Oxygen Effects on Magnetic Properties and Microstructure of FePt(B, Ag) Granular Films

Multilayers [FePt(1 nm)/(B0.7Ag0.3)(0.1 nm)](10) were alternately deposited on a glass substrate and subsequently annealed using a rapid thermal process (RTP) at 800 degrees C for 3 min. Plasma oxidation process was performed on a sputtered (B, Ag) layer. Thereafter, granular FePt(B, Ag) films with perpendicular magnetization were formed. The immiscible (B, Ag) elements were used as a segregant to isolate FePt grains and maintain c-axis alignment. After plasma oxidation and posting annealing, the iron-oxide and boron-oxide were indexed in granular FePt(B, Ag) films.
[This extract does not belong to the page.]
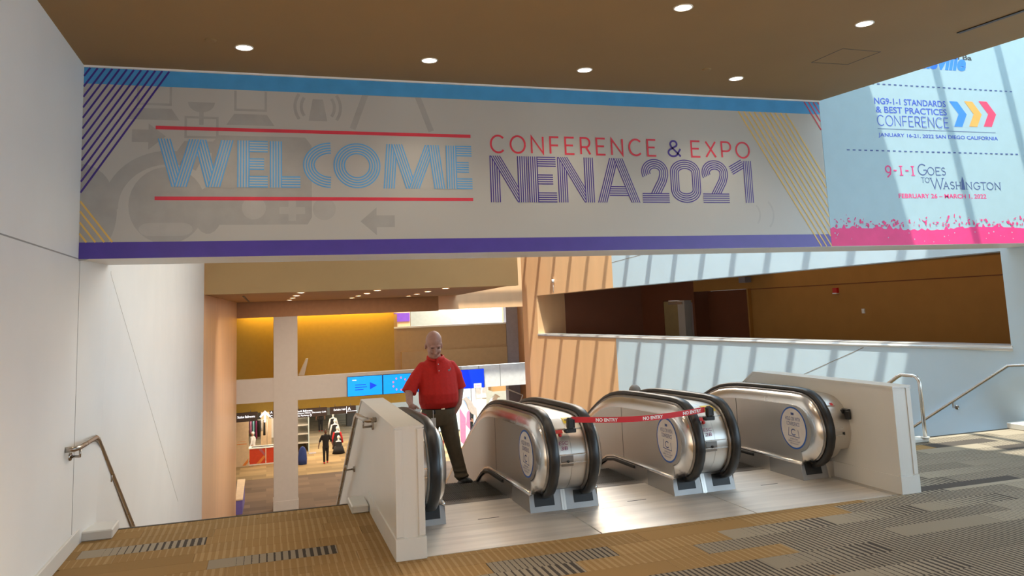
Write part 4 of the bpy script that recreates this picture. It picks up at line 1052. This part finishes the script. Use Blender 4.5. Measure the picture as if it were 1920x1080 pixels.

When the oxygen flow ratio was within 1%, the FePt(B, Ag) films show maze-like structures with interconnected grains after plasma oxidation. The oxygen may create vacancies that improve the atomic diffusion during ordering and enhance the grain growth. When the oxygen flow ratio was above 3%, the FePt grain size was furthered reduced to around 4 similar to 5 nm due to the formation of boron oxide. However, the perpendicular magnetization and coercivity of Fe(B, Ag) film deteriorated due to the formation of soft magnetic iron-oxide during postannealing.